**What is being asked:** Every line from the one with "The Blender Python" to the one with "for dx in (.4, 1.6, 2.7): m", including those two, is to be copied exactly; all other lines of the entries below are left out.

**Data listing:**
******

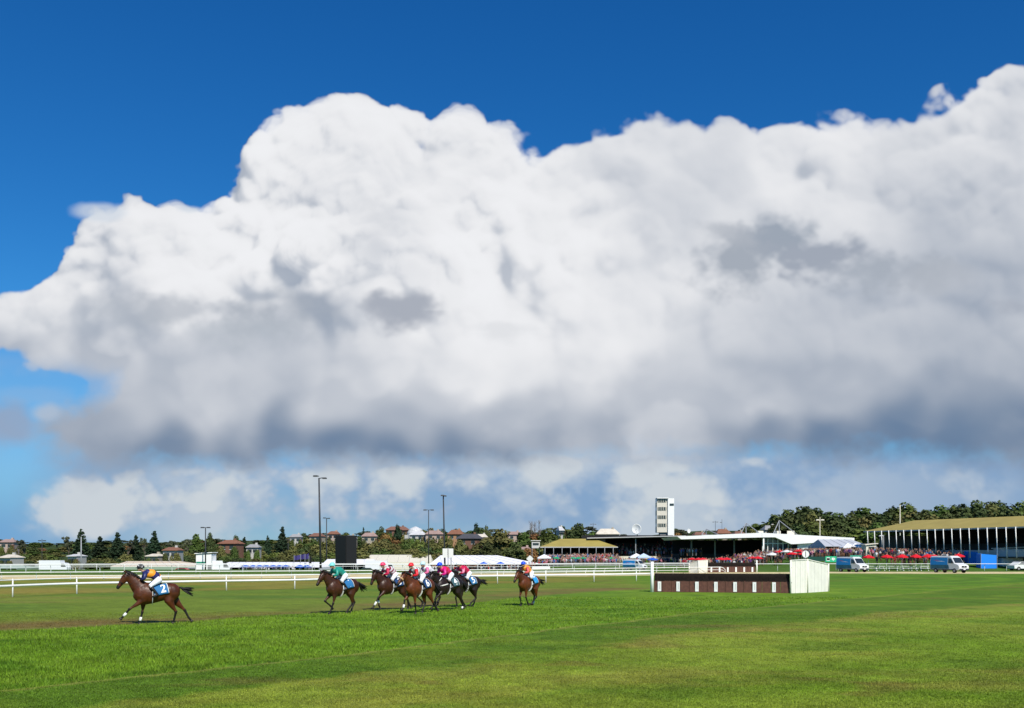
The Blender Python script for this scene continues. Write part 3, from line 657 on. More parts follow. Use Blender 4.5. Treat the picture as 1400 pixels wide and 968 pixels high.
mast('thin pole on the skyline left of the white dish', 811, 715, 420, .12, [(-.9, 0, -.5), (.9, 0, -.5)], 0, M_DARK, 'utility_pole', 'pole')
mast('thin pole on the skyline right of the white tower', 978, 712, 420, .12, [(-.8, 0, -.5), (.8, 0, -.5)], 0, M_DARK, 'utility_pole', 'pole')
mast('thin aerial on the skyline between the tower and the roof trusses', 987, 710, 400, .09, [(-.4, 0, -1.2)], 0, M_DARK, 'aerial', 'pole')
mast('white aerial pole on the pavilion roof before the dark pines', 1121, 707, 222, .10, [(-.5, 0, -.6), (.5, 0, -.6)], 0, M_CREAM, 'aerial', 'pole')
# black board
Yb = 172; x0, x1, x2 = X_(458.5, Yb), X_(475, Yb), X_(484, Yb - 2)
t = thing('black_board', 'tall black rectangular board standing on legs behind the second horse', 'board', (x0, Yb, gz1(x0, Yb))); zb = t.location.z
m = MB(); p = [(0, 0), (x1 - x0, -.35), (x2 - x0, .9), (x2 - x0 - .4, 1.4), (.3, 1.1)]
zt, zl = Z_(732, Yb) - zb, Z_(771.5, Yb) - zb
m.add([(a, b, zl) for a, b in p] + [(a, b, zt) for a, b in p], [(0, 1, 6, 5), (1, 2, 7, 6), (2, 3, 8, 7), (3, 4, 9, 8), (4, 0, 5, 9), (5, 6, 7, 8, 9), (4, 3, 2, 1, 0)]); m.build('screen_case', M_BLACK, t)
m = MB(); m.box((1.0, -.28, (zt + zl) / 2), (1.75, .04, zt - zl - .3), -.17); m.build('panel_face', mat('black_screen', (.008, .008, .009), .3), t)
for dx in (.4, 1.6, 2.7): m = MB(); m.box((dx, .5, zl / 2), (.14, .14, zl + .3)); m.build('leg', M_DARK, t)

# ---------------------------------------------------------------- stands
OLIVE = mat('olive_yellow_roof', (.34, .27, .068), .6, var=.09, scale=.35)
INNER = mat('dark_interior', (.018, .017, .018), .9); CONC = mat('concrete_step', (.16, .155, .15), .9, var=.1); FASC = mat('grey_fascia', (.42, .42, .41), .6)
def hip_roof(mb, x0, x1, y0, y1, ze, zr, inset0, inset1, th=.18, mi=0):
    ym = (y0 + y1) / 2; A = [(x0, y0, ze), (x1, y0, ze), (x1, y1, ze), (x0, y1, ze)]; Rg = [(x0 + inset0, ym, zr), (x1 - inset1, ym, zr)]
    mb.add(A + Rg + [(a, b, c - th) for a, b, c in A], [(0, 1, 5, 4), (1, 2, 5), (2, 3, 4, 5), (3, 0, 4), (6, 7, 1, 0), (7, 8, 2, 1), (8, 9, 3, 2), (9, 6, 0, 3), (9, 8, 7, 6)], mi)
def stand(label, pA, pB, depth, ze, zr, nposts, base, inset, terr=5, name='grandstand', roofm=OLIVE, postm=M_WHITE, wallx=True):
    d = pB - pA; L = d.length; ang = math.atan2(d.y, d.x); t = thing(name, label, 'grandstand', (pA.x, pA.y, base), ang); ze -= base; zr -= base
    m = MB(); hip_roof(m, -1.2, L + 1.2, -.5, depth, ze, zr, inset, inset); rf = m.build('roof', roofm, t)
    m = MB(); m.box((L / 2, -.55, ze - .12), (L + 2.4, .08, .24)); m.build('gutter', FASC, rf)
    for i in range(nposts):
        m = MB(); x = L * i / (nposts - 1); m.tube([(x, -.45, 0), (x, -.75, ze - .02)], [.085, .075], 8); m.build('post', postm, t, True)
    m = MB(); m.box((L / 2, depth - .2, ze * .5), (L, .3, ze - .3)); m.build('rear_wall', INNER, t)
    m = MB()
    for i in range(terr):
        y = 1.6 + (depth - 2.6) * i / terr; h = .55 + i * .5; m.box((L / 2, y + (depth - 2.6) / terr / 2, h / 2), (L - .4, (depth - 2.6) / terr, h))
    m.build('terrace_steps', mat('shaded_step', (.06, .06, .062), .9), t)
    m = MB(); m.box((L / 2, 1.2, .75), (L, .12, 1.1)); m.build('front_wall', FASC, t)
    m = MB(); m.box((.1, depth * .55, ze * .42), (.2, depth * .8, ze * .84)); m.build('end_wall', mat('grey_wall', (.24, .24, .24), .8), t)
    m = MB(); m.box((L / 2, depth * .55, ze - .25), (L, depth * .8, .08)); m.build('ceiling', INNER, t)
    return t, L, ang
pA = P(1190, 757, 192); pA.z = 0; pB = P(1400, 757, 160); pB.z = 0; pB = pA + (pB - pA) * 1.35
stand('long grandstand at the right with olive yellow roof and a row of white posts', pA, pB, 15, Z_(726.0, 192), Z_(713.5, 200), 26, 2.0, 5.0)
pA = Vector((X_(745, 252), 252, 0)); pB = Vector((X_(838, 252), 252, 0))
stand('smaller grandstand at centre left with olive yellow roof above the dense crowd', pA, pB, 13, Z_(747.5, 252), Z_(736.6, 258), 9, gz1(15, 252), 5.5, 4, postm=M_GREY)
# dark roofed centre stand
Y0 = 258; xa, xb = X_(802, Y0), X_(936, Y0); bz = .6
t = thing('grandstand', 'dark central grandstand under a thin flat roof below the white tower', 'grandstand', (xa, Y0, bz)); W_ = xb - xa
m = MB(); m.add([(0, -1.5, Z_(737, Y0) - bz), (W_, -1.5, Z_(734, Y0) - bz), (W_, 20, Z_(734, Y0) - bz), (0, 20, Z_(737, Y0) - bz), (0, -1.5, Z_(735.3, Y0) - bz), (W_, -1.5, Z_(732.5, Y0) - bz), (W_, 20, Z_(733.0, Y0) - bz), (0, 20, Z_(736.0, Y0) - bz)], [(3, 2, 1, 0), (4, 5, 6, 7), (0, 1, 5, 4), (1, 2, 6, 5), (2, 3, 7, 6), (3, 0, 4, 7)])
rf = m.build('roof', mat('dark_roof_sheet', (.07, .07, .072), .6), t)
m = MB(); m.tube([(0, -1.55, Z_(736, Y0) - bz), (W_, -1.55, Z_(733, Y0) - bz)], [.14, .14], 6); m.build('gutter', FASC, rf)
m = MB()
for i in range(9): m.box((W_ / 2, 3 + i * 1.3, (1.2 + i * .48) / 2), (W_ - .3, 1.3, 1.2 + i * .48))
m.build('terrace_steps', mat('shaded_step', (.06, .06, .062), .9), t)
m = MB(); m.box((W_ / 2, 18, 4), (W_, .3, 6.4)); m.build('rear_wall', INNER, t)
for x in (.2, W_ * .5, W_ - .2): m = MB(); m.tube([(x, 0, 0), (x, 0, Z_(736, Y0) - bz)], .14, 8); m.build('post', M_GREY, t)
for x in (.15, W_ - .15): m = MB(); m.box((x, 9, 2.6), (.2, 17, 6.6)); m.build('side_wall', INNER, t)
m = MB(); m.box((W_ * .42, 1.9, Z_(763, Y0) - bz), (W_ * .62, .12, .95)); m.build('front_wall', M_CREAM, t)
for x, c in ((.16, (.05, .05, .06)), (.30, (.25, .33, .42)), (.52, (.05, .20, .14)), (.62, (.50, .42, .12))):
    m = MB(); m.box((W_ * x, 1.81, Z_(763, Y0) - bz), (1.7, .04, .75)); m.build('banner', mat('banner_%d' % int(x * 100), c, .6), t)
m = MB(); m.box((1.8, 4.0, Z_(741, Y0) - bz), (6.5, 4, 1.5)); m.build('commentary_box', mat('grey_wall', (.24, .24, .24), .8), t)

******

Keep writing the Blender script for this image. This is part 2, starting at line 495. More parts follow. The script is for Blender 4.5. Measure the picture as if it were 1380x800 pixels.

******

**Answer in full:**
The Blender Python script for this scene continues. Write part 3, from line 657 on. More parts follow. Use Blender 4.5. Treat the picture as 1400 pixels wide and 968 pixels high.
mast('thin pole on the skyline left of the white dish', 811, 715, 420, .12, [(-.9, 0, -.5), (.9, 0, -.5)], 0, M_DARK, 'utility_pole', 'pole')
mast('thin pole on the skyline right of the white tower', 978, 712, 420, .12, [(-.8, 0, -.5), (.8, 0, -.5)], 0, M_DARK, 'utility_pole', 'pole')
mast('thin aerial on the skyline between the tower and the roof trusses', 987, 710, 400, .09, [(-.4, 0, -1.2)], 0, M_DARK, 'aerial', 'pole')
mast('white aerial pole on the pavilion roof before the dark pines', 1121, 707, 222, .10, [(-.5, 0, -.6), (.5, 0, -.6)], 0, M_CREAM, 'aerial', 'pole')
# black board
Yb = 172; x0, x1, x2 = X_(458.5, Yb), X_(475, Yb), X_(484, Yb - 2)
t = thing('black_board', 'tall black rectangular board standing on legs behind the second horse', 'board', (x0, Yb, gz1(x0, Yb))); zb = t.location.z
m = MB(); p = [(0, 0), (x1 - x0, -.35), (x2 - x0, .9), (x2 - x0 - .4, 1.4), (.3, 1.1)]
zt, zl = Z_(732, Yb) - zb, Z_(771.5, Yb) - zb
m.add([(a, b, zl) for a, b in p] + [(a, b, zt) for a, b in p], [(0, 1, 6, 5), (1, 2, 7, 6), (2, 3, 8, 7), (3, 4, 9, 8), (4, 0, 5, 9), (5, 6, 7, 8, 9), (4, 3, 2, 1, 0)]); m.build('screen_case', M_BLACK, t)
m = MB(); m.box((1.0, -.28, (zt + zl) / 2), (1.75, .04, zt - zl - .3), -.17); m.build('panel_face', mat('black_screen', (.008, .008, .009), .3), t)
for dx in (.4, 1.6, 2.7): m = MB(); m.box((dx, .5, zl / 2), (.14, .14, zl + .3)); m.build('leg', M_DARK, t)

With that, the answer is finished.